▶ **What you should do**
Reproduce exactly, with no pictures, each line from the opening of the material down through the line containing "build(t, i)".

▶ **Data provided**
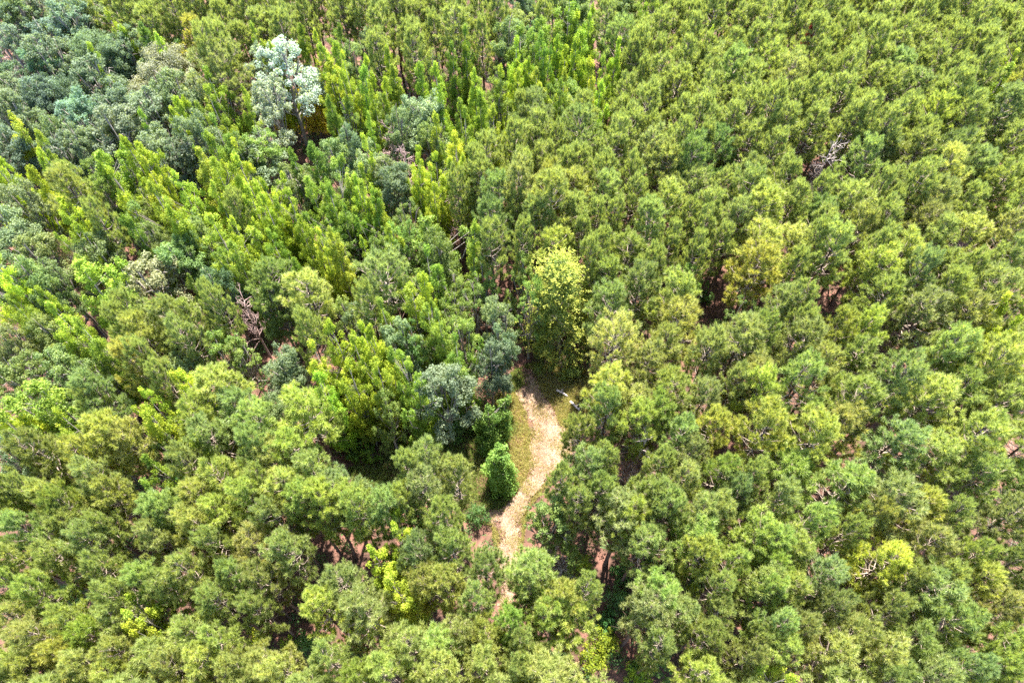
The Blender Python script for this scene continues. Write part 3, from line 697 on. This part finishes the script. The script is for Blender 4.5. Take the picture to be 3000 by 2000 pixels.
def assign_labels(ts):
    taken = {}
    for mx, my, short, full in MARKS:
        if full:
            c = [t for t in ts if t['hand'] and 'mark' not in t and abs(t['px']-mx) < 45 and abs(t['py']-my) < 45]
            if c:
                t = min(c, key=lambda t: (t['px']-mx)**2 + (t['py']-my)**2); t['label'] = full; t['mark'] = short; t['lk'] = 1
    seen = {}
    for t in ts:                                     # nearest marks first: which way out, and how many of its look stand nearer
        t['opts'] = sorted(((math.hypot(t['px']-mx, t['py']-my), k) for k, (mx, my, sh, f) in enumerate(MARKS) if sh != t.get('mark')))[:7]
    for mxk in range(len(MARKS)):
        mx, my, short, f = MARKS[mxk]; by = {}
        for t in ts:
            d = math.hypot(t['px']-mx, t['py']-my)
            if t.get('mark') == short or d > 700: continue
            o = int(round(math.atan2(my - t['py'], t['px'] - mx)/(PI/4))) % 8
            by.setdefault((o, t['kind']), []).append((d, t))
        for (o, kd), l in by.items():
            l.sort(key=lambda q: q[0])
            for n, (d, t) in enumerate(l[:5]):
                t.setdefault('cand', []).append((n, d, f"{ORD[n]}{LOOK[kd]} {'counting outward ' if n else ''}{DIRS[o]} {short}"))
    for t in ts:
        if t.get('label'): continue
        c = t.get('cand')
        if c:
            t['label'] = min(c, key=lambda q: q[0]*1000 + q[1])[2]
        else: t['label'] = f"{LOOK[t['kind']]} crowded among its like in the {zone(t)} of the wood"
assign_labels([t for t in TREES])

pines = [t for t in TREES if t['fam'] == 'pine']
for t in pines:
    inside_frame = -20 < t['px'] < 3020 and -20 < t['py'] < 2020
    t['size'] = (t['w'] if inside_frame else 0) + (8 if t['hand'] else 0)
pines.sort(key=lambda t: -t['size'])
single = set(id(t) for t in pines[:300])
far = [t for t in pines if id(t) not in single]
for i, t in enumerate(TREES):
    if t['fam'] == 'pine' and id(t) not in single: continue
    build(t, i)

# the remaining, smaller-looking pines: one wood, instanced over points
def far_wood(far):
    groups = {}
    for i, t in enumerate(far):
        fam = 'pine_s' if t['r'] < 2.4 else 'pine_m'
        groups.setdefault((fam, i % len(VAR[fam])), []).append(t)
    ng = bpy.data.node_groups.new('pine_wood', 'GeometryNodeTree')
    ng.interface.new_socket('Geometry', in_out='INPUT', socket_type='NodeSocketGeometry')
    ng.interface.new_socket('Geometry', in_out='OUTPUT', socket_type='NodeSocketGeometry')
    N, L = ng.nodes, ng.links
    gi, go, jn = N.new('NodeGroupInput'), N.new('NodeGroupOutput'), N.new('GeometryNodeJoinGeometry')
    pts = []; rs = []; sc = []; ids = []
    for gidx, (key, ts) in enumerate(groups.items()):
        parts, R0, H0 = VAR[key[0]][key[1]]
        for t in ts:
            pts.append((t['x'], t['y'], -.15)); rs.append((0, 0, random.uniform(0, 6.28)))
            s = min(1.3, max(.6, t['r']/R0)); sc.append((s, s, t['h']/H0)); ids.append(gidx)
        src = next((q['obj'] for q in TREES if q.get('obj') and q['variant'] is parts), None)
        kids = [c for c in src.children] if src else []
        sel = N.new('FunctionNodeCompare'); sel.data_type = 'INT'; sel.operation = 'EQUAL'
        na = N.new('GeometryNodeInputNamedAttribute'); na.data_type = 'INT'; na.inputs[0].default_value = 'species'
        L.new(na.outputs[0], sel.inputs['A']) if False else None
        ia = [s for s in sel.inputs if s.type == 'INT']; L.new(na.outputs['Attribute'], ia[0]); ia[1].default_value = gidx
        nr = N.new('GeometryNodeInputNamedAttribute'); nr.data_type = 'FLOAT_VECTOR'; nr.inputs[0].default_value = 'turn'
        nsz = N.new('GeometryNodeInputNamedAttribute'); nsz.data_type = 'FLOAT_VECTOR'; nsz.inputs[0].default_value = 'size'
        for c in kids:
            oi = N.new('GeometryNodeObjectInfo'); oi.inputs['Object'].default_value = c; oi.inputs['As Instance'].default_value = True; oi.transform_space = 'ORIGINAL'
            ip = N.new('GeometryNodeInstanceOnPoints')
            L.new(gi.outputs[0], ip.inputs['Points']); L.new(sel.outputs[0], ip.inputs['Selection'])
            L.new(oi.outputs['Geometry'], ip.inputs['Instance'])
            L.new(nr.outputs['Attribute'], ip.inputs['Rotation']); L.new(nsz.outputs['Attribute'], ip.inputs['Scale'])
            L.new(ip.outputs[0], jn.inputs[0])
    L.new(jn.outputs[0], go.inputs[0])
    me = bpy.data.meshes.new('pine_wood'); me.from_pydata(pts, [], [])
    a = me.attributes.new('species', 'INT', 'POINT'); a.data.foreach_set('value', np.array(ids, np.int32))
    a = me.attributes.new('turn', 'FLOAT_VECTOR', 'POINT'); a.data.foreach_set('vector', np.array(rs, np.float32).ravel())
    a = me.attributes.new('size', 'FLOAT_VECTOR', 'POINT'); a.data.foreach_set('vector', np.array(sc, np.float32).ravel())
    o = link('pine_wood', me, color=(.28, .33, .105)); md = o.modifiers.new('wood', 'NODES'); md.node_group = ng
    tag(o, kind='stuff', label='smaller looking pines that fill the gaps of the pine stands to every edge', cat='pine wood')
if far: far_wood(far)

# ------------------------------------------------------------------ undergrowth, grass, litter
def scatter_ground(n, test):
    out = []
    while len(out) < n:
        x, y = rng.uniform(-85, 85), rng.uniform(0, 112)
        px, py, s = to_px(x, y, 0)
        if -80 < px < 3080 and -60 < py < 2200 and test(x, y, px, py): out.append((x, y))
    return np.array(out)
def cover_noise(x, y): return math.sin(x*.23 + 1.7)*math.cos(y*.19 - .6) + .6*math.sin(x*.61 - y*.47) + .4*math.sin(x*1.3 + y*1.1)
ug = MB()
P = scatter_ground(5600, lambda x, y, px, py: cover_noise(x, y) + rng.normal()*.5 > (-1.4 if px < 1500 else -.45) and not inside(px, py, CLEAR))
hh = rng.uniform(.25, 1.9, len(P))
lobe_leaves(ug, np.column_stack([P, hh*.7]), rng.uniform(.35, .9, len(P)), 55, .17, rng, .9, up=.6, shell=.4)
o = link('undergrowth', ug.mesh('undergrowth', M_LEAF), color=(.08, .16, .045)); tag(o, 'dark green leafy ground cover seen between the trunks', 'undergrowth', kind='stuff')

gr = MB()
def grass_test(x, y, px, py):
    if not inside(px, py, CLEAR): return False
    return (not inside(x, y, PATHW)) or rng.uniform() < .10
def blades(mb, P, lo, hi, w, lean=.5):
    n = len(P); h = rng.uniform(lo, hi, n); a = rng.uniform(0, 2*PI, n); b = rng.uniform(0, 2*PI, n); ln = rng.uniform(.1, lean, n)
    base = np.column_stack([P, np.full(n, -.06)])
    sdv = np.column_stack([np.cos(a), np.sin(a), np.zeros(n)])*w
    mid = base + np.column_stack([np.cos(b)*ln*h*.35, np.sin(b)*ln*h*.35, h*.6])
    tip = base + np.column_stack([np.cos(b)*ln*h, np.sin(b)*ln*h, h*.95])
    v = np.stack([base - sdv, base + sdv, mid + sdv*.7, mid - sdv*.7, tip], 1).reshape(-1, 3)
    q = np.arange(n)[:, None]*5
    mb.add(v, np.concatenate([q + [[0, 1, 2]], q + [[0, 2, 3]], q + [[3, 2, 4]]]), np.repeat(rng.uniform(0, 1, n), 5))
cx0, cx1 = min(p[0] for p in CLEARW), max(p[0] for p in CLEARW); cy0, cy1 = min(p[1] for p in CLEARW), max(p[1] for p in CLEARW)
def dry(px, py, x, y):          # the dry bleached grass borders the track, greener grass grows behind it
    return px > 1455 + 60*math.sin(y*.9) and not (px < 1560 and py < 1150)
GD, GG = [], []
while len(GD) + len(GG) < 75000:
    x, y = rng.uniform(cx0, cx1), rng.uniform(cy0, cy1); px, py, _ = to_px(x, y, 0)
    if not inside(px, py, CLEAR): continue
    on = inside(x, y, PATHW); cl = .5 + .5*math.sin(x*1.7 + y*.9)*math.sin(y*1.3 - x*.6)
    if on and rng.uniform() > .5*cl**2 + .05: continue
    if not on and rng.uniform() > .45 + .55*cl: continue
    (GD if dry(px + rng.normal()*14, py, x, y) else GG).append((x, y))
blades(gr, np.array(GD), .12, .5, .02, 1.1)
tag(link('grass', gr.mesh('dry_grass', M_LEAF), color=(.36, .335, .12)), 'long dry yellow grass along both sides of the sandy track', 'grass', kind='stuff')
g2 = MB(); blades(g2, np.array(GG), .12, .45, .02, .9)
tag(link('grass', g2.mesh('green_grass', M_LEAF), color=(.20, .26, .07)), 'greener grass in the shade at the back and left of the clearing', 'grass', kind='stuff')

lt = MB()
L_ = []
while len(L_) < 9000:
    x, y = rng.uniform(cx0, cx1), rng.uniform(cy0, cy1)
    if inside(x, y, PATHW): L_.append((x, y, .065 + rng.uniform(0, .02)))
L_ = np.array(L_)
add_leaves(lt, L_, unit(rng.normal(size=(len(L_), 3))*.35 + [0, 0, 1]), .10, rng, .3)
tag(link('leaf_litter', lt.mesh('leaf_litter', M_GLOSS), color=(.24, .13, .09)), 'fallen brown leaves and needles strewn over the track', 'leaf litter', kind='stuff')

# ------------------------------------------------------------------ fallen logs
def log(px0, py0, px1, py1, r, label, z=.25):
    a = np.array(at(px0, py0, z)[:2] + (z,)); b = np.array(at(px1, py1, z)[:2] + (z,))
    L = np.linalg.norm(b - a); root = link('fallen_log', None, loc=tuple((a+b)/2)); d = (b - a)/L
    tag(root, label, 'fallen log')
    m = MB(); k = 8; u = np.linspace(-.5, .5, k)
    pts = d*L*u[:, None] + rng.normal(size=(k, 3))*[.03, .03, .015]
    m.tube(pts, np.linspace(r, r*.65, k), 8); link('stem', m.mesh('log_stem', M_DEAD), root)
    for q in range(3):
        p = pts[rng.integers(1, k-1)]; s = unit(np.array([-d[1]*rng.choice([-1, 1]), d[0], .6]) + rng.normal(size=3)*.3)
        n = MB(); n.tube([p, p + s*r*2.2, p + s*r*3.6], [r*.3, r*.24, r*.12], 5); link('stub', n.mesh('log_stub', M_DEAD), root)
log(1630, 1141, 1664, 1160, .13, 'upper pale fallen log lying in the shade right of the track')
log(1672, 1176, 1698, 1200, .13, 'lower grey fallen log at the right rim of the shaded clearing')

▶ **Result**
The Blender Python script for this scene continues. Write part 3, from line 697 on. This part finishes the script. The script is for Blender 4.5. Take the picture to be 3000 by 2000 pixels.
def assign_labels(ts):
    taken = {}
    for mx, my, short, full in MARKS:
        if full:
            c = [t for t in ts if t['hand'] and 'mark' not in t and abs(t['px']-mx) < 45 and abs(t['py']-my) < 45]
            if c:
                t = min(c, key=lambda t: (t['px']-mx)**2 + (t['py']-my)**2); t['label'] = full; t['mark'] = short; t['lk'] = 1
    seen = {}
    for t in ts:                                     # nearest marks first: which way out, and how many of its look stand nearer
        t['opts'] = sorted(((math.hypot(t['px']-mx, t['py']-my), k) for k, (mx, my, sh, f) in enumerate(MARKS) if sh != t.get('mark')))[:7]
    for mxk in range(len(MARKS)):
        mx, my, short, f = MARKS[mxk]; by = {}
        for t in ts:
            d = math.hypot(t['px']-mx, t['py']-my)
            if t.get('mark') == short or d > 700: continue
            o = int(round(math.atan2(my - t['py'], t['px'] - mx)/(PI/4))) % 8
            by.setdefault((o, t['kind']), []).append((d, t))
        for (o, kd), l in by.items():
            l.sort(key=lambda q: q[0])
            for n, (d, t) in enumerate(l[:5]):
                t.setdefault('cand', []).append((n, d, f"{ORD[n]}{LOOK[kd]} {'counting outward ' if n else ''}{DIRS[o]} {short}"))
    for t in ts:
        if t.get('label'): continue
        c = t.get('cand')
        if c:
            t['label'] = min(c, key=lambda q: q[0]*1000 + q[1])[2]
        else: t['label'] = f"{LOOK[t['kind']]} crowded among its like in the {zone(t)} of the wood"
assign_labels([t for t in TREES])

pines = [t for t in TREES if t['fam'] == 'pine']
for t in pines:
    inside_frame = -20 < t['px'] < 3020 and -20 < t['py'] < 2020
    t['size'] = (t['w'] if inside_frame else 0) + (8 if t['hand'] else 0)
pines.sort(key=lambda t: -t['size'])
single = set(id(t) for t in pines[:300])
far = [t for t in pines if id(t) not in single]
for i, t in enumerate(TREES):
    if t['fam'] == 'pine' and id(t) not in single: continue
    build(t, i)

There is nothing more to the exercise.